17. Consideration – Thermal performance of roof lights is poor, there maybe developments in the near future by the Metal Window Co., Oxon., makers of the galvanised steel Conservation Rooflight. Some Scandinavian suppliers (Tomo, formally imported into the UK) might be worth chasing.
18. Change – air tightness – a target is set of 1m³/m²/hr @ 50Pa with an expectation to achieve less that 2 m³/m²/hr @ 50Pa, with extreme attention to detail and workmanship. Some UK precedents exist – Embleton House in Twyford achieved about 1, Elizabeth Fry Building in Norwich about 2. A masonry house in Essex may have also achieved about 1 (based on measured fuel bills – leakage not yet tested).
19. Consideration – heat pump – check the refrigerant being used is ZODP.

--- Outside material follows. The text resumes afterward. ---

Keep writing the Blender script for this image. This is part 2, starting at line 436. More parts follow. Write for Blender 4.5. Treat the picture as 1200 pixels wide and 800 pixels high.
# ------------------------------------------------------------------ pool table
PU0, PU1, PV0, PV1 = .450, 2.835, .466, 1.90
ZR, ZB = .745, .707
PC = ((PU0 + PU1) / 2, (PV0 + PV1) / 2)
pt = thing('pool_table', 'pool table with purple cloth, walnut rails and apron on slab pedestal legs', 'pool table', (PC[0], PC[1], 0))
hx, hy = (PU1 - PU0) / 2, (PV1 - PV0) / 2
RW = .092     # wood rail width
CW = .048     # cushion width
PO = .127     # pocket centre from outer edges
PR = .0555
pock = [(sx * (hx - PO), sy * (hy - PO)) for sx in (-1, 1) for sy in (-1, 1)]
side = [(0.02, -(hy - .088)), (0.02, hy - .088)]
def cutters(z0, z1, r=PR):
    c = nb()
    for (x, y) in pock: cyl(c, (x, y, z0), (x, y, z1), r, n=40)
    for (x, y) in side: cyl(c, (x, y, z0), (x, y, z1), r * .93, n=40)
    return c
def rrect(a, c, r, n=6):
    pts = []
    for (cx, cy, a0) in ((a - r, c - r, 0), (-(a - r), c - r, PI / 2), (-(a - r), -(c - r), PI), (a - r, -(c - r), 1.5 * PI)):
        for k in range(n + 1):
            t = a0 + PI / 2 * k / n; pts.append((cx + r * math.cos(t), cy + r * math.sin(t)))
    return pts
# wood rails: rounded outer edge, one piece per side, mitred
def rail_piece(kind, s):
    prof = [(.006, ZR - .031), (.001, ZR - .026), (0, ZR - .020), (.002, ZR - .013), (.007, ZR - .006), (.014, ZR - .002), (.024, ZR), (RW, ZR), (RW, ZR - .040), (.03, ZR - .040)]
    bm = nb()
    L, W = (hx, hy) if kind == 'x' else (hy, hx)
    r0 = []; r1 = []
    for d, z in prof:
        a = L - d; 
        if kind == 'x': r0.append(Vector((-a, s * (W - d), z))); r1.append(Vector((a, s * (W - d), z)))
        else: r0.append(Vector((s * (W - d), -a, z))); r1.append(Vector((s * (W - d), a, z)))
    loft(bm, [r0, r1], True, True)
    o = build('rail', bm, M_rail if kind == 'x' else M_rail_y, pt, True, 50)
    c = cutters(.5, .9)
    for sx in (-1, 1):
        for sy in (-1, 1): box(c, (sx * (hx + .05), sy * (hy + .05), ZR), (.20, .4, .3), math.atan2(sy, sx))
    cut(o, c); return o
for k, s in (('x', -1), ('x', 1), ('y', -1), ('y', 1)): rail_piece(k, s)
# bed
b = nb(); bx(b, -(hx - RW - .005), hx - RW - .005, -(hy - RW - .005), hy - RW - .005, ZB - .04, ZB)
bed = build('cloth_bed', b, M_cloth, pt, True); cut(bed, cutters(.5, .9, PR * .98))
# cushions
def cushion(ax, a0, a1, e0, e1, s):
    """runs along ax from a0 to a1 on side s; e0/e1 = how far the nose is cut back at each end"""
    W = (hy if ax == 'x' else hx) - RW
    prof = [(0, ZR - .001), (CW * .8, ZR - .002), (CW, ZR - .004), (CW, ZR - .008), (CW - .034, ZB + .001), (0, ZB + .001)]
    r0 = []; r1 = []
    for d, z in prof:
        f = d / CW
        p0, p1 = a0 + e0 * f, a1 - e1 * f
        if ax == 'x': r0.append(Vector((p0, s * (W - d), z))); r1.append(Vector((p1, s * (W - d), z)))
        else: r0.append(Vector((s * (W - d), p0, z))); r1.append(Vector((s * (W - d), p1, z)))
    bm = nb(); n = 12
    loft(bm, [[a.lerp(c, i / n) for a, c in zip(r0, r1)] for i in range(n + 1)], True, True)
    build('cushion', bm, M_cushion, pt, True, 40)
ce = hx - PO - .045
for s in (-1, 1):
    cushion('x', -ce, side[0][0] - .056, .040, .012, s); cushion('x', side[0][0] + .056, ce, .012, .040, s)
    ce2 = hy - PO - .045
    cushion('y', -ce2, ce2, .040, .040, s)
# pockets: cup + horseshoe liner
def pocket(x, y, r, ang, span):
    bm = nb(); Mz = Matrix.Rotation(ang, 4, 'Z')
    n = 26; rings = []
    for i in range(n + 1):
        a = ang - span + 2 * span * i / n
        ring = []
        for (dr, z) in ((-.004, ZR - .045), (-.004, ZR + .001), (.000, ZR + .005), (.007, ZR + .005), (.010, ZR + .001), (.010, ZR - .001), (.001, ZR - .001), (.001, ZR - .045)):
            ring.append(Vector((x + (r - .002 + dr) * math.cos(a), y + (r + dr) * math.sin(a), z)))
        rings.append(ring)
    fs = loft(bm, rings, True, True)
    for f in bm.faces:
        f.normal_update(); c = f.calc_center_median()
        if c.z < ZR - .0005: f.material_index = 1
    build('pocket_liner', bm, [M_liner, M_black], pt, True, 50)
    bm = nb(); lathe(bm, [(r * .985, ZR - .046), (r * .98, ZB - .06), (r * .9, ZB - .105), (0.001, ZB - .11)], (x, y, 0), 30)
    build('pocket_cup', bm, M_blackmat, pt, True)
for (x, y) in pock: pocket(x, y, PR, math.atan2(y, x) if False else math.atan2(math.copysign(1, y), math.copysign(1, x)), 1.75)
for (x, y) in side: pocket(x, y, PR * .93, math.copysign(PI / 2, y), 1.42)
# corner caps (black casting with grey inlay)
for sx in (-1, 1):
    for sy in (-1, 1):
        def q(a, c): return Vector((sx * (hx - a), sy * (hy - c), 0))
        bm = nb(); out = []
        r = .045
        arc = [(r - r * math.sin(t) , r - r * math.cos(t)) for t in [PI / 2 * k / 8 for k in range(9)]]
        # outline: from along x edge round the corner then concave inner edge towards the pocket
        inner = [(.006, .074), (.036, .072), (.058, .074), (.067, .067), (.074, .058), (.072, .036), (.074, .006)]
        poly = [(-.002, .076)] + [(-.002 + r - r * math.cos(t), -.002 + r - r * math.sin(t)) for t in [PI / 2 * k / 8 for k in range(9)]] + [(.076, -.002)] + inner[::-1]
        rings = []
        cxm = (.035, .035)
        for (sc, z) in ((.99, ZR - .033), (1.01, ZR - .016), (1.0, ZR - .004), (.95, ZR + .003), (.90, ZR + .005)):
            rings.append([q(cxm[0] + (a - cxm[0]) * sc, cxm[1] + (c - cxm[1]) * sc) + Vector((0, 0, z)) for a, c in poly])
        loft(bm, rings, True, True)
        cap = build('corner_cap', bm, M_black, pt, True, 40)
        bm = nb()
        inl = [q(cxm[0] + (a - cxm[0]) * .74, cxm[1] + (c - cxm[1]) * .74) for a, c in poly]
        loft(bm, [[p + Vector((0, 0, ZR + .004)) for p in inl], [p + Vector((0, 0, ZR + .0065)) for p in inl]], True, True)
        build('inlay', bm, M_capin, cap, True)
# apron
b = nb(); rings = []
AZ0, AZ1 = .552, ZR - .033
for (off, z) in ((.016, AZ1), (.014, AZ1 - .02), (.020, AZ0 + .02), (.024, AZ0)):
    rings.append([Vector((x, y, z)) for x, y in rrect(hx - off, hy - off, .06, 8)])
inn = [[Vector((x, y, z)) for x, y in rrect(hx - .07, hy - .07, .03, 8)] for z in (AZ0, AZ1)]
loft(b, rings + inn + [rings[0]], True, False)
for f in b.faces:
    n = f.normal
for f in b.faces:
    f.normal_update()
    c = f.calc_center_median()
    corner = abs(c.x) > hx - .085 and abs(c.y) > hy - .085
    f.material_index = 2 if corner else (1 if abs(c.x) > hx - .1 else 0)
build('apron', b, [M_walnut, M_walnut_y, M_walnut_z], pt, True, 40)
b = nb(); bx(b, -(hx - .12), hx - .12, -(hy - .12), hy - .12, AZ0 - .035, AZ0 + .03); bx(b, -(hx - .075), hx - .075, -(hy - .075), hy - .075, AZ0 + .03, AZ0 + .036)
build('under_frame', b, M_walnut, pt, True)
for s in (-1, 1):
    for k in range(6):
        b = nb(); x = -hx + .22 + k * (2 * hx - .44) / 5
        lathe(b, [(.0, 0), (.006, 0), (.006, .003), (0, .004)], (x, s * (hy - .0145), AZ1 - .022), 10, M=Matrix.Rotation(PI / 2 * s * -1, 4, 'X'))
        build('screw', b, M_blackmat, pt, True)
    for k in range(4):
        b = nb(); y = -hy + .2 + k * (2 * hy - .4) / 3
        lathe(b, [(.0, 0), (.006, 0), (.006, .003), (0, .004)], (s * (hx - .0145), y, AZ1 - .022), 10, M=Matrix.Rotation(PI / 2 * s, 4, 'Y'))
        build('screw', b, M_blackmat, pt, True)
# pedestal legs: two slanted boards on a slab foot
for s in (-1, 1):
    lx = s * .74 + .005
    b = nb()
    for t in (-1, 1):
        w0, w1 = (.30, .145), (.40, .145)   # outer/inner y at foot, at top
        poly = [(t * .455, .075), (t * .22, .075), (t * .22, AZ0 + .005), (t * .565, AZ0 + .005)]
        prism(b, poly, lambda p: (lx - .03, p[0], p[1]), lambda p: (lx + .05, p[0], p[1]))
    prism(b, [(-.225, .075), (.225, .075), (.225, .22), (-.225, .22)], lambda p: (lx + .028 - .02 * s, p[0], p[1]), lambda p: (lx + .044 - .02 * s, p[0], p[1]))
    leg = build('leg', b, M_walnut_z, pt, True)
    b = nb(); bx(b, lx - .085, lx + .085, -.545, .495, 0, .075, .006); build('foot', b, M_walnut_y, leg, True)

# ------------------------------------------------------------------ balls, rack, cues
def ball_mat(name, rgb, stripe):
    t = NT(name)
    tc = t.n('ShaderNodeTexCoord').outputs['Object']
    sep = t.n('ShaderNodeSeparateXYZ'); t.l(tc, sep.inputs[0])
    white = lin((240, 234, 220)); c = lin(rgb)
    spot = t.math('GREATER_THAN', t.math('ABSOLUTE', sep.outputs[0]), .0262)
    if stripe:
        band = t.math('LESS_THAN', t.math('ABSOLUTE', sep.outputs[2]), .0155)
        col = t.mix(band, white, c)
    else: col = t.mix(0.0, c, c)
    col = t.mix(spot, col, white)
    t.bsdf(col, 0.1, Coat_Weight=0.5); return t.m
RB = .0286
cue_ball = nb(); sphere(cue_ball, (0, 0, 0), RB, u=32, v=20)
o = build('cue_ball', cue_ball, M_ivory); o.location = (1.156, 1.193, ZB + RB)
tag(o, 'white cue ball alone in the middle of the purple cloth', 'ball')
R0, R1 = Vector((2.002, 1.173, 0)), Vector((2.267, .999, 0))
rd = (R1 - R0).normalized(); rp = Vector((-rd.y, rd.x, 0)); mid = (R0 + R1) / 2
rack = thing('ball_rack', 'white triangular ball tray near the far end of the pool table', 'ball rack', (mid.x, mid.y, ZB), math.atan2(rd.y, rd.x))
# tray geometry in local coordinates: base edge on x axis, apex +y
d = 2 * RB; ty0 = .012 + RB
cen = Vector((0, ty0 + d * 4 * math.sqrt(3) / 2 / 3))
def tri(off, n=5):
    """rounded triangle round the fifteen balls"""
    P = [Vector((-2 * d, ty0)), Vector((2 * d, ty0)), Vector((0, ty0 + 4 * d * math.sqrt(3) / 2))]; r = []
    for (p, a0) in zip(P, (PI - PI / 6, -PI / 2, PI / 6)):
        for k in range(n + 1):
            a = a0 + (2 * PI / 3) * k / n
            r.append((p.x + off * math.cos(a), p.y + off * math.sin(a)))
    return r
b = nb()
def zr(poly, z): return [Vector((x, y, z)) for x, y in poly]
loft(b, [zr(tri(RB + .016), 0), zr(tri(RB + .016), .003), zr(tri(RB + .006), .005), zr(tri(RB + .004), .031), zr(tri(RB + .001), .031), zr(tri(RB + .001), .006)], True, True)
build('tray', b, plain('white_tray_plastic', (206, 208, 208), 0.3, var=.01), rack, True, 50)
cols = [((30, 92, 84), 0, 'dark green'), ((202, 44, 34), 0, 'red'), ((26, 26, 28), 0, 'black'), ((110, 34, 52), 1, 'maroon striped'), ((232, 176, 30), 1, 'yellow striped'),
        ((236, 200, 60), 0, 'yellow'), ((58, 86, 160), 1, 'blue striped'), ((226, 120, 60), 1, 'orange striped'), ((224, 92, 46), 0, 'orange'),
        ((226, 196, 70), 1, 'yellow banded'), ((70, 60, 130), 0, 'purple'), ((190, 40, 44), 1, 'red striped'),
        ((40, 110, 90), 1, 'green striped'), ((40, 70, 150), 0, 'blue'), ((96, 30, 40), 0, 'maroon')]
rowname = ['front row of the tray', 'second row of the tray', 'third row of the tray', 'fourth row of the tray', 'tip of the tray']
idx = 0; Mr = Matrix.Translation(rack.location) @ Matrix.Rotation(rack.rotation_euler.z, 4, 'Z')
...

20. Consideration – ventilation – high efficiency fans are more beneficial than high heat recovery in this country. A good target to aim for is 1W total per litre per second of fresh air input.
21. General – ventilation – minimise the length of cold duct runs between outside and ventilation heat exchanger (if possible no more than 1m), otherwise heat recovery performance drops significantly.
22. Consideration – heat pump – ensure high efficiency motor and control gear are used.
23. General – The spacing of the stainless steel wall ties [in the stonework] will be calculated to reduce the numbers of ties and hence heat paths.